By Sanman Thapa | 5-29-2025 | 10:00 am

When colleagues started whispering “Happy Birthday” as I walked down the hallway, I was confused. I smiled awkwardly and asked, “Whose birthday?” One of them chuckled and said, “Cat’s out of the bag.” I tried to play it off—“I don’t really like celebrating my birthday,” I protested. But it was too late. The word had spread.

When I finally checked my email, there it was—an all-staff message from my supervisor with the subject line bursting with enthusiasm:

“Happppyyyyyyyyy Birthdayyyyyyyyyyyyyyyyy Sanman!!!”

By noon, my inbox was flooded with kind messages and well wishes. And when I stepped into the office, my supervisor began singing Happy Birthday out loud. I was flustered, unsure how to respond.

The truth is, I’ve never been big on celebrating my birthday. Growing up in Nepal, we didn’t make much of it. It wasn’t a tradition in our household or culture at the time. Maybe that’s changed now, with the internet and social media bringing Western customs to every corner of the world. But for me, birthdays still feel foreign—like something I’m observing rather than participating in.

Sensing my discomfort, my supervisor said something that made me pause:
“You should celebrate your birthday—it’s a blessing to make it another year.”

Then she added, gently, “I’ve been to more funerals than birthdays. That’s why I make a big deal out of celebrating life. But I’m sorry if I made you uncomfortable.”

That one line stayed with me. I work in an alternative transfer school that serves students who are under-credited and overaged—young people who didn’t make it through traditional high school pathways. Many have been entangled with the criminal justice system. Some have spent more time in jail than in school. Others have been caught up in gang violence or simply left behind by systems that failed to see their potential. Most come from low-income, marginalized backgrounds.

Her comment reminded me of something I’ve often seen but rarely paused to name: that for many Black boys and young men in America, even reaching the age of 25 is not guaranteed. The statistics are staggering. According to the CDC, homicide is the leading cause of death for Black males aged 15–34. They’re nearly 10 times more likely to be killed by police than white men. And per The Sentencing Project, 1 in 3 Black boys born in 2001 can expect to be incarcerated during their lifetime.

Then there’s the emotional toll. Systemic racism, poverty, trauma, and lack of access to mental health care mean many of these young men carry burdens that are invisible until they break them.

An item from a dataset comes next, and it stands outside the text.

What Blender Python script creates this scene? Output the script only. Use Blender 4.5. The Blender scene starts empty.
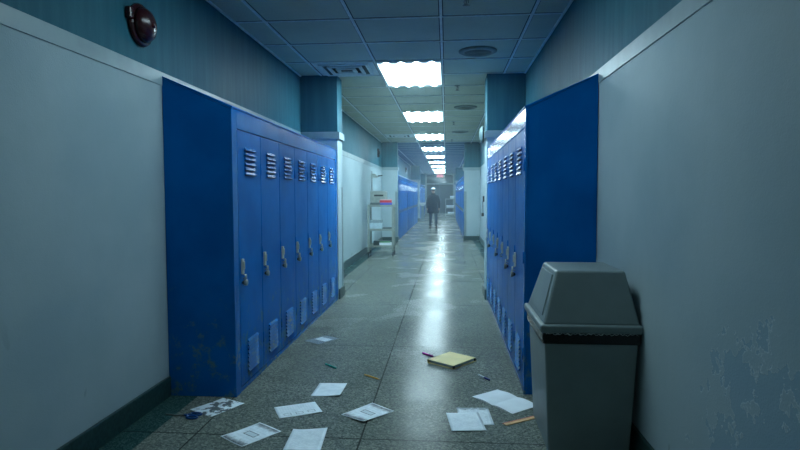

Many don’t talk about it. Some never get the chance.

So when my supervisor said, “I’ve been to more funerals than birthdays,” she wasn’t just talking about optimism or tradition. She was talking about survival. About resilience. About the need to mark moments of joy in a world where joy is not promised.

Suddenly, the idea of celebrating my birthday didn’t feel so awkward. It felt earned.

Still, I had another reason for hesitating, one I didn’t mention aloud. You see, my legal birthday is listed as May 28th, but I’ve always considered July 25th my actual birthday. It’s a long, complicated story tied to paperwork, migration, and mismatched records. And I’ve learned that explaining it to people can be exhausting. So instead of going into all that, I just smiled and said, “Thank you.”

And maybe that’s enough. Maybe accepting love and celebration, even when it feels unfamiliar, is its own kind of growth.

As the messages poured in, I found myself quietly reflecting not just on the day, but on the weight of reaching fifty.

Fifty.

Half a century of living, surviving, stumbling, rising again. I’ve lived through a civil uprising in Nepal, factory floors that nearly took my life and it did take my hand, nights spent hungry, and mornings with nothing but hope and hot chai to carry me forward. I’ve crossed oceans, rebuilt a life from scratch in a country that didn’t always feel like mine, learned a new language of belonging, became a father, and carved out a role not just for myself, but for others too—as a school counselor, as a writer, as a witness.

Reaching fifty isn’t just a number. It’s a reckoning. A reminder of what’s been gained: wisdom, resilience, and the ability to forgive both myself and others. But also what’s been lost along the way: childhood innocence, a homeland that now feels both close and far, the physical parts of me I had to learn to live without, and some relationships that never made it across the years.

And yet, here I am.

Not just alive, but living. Not just working, but doing work that means something. Not just parenting, but learning from my child every day what love without conditions looks like.

Sometimes, I still feel caught between two worlds: between who I was and who I’ve become, between the young boy who left Jhapa and the one now navigating the streets of New York. But turning fifty has brought something quiet and profound: a sense that maybe the point of life isn’t to fully arrive, but to continue showing up with openness, humility, and a willingness to try again.

So yes, this birthday felt strange. But it also felt sacred.

Because in a world that takes so many too soon through violence, neglect, poverty, or silence, reaching this age is not just a milestone. It’s a blessing. It’s a defiance. It’s a soft declaration that despite it all, I’m still here.

And for that, I am deeply, unspeakably grateful.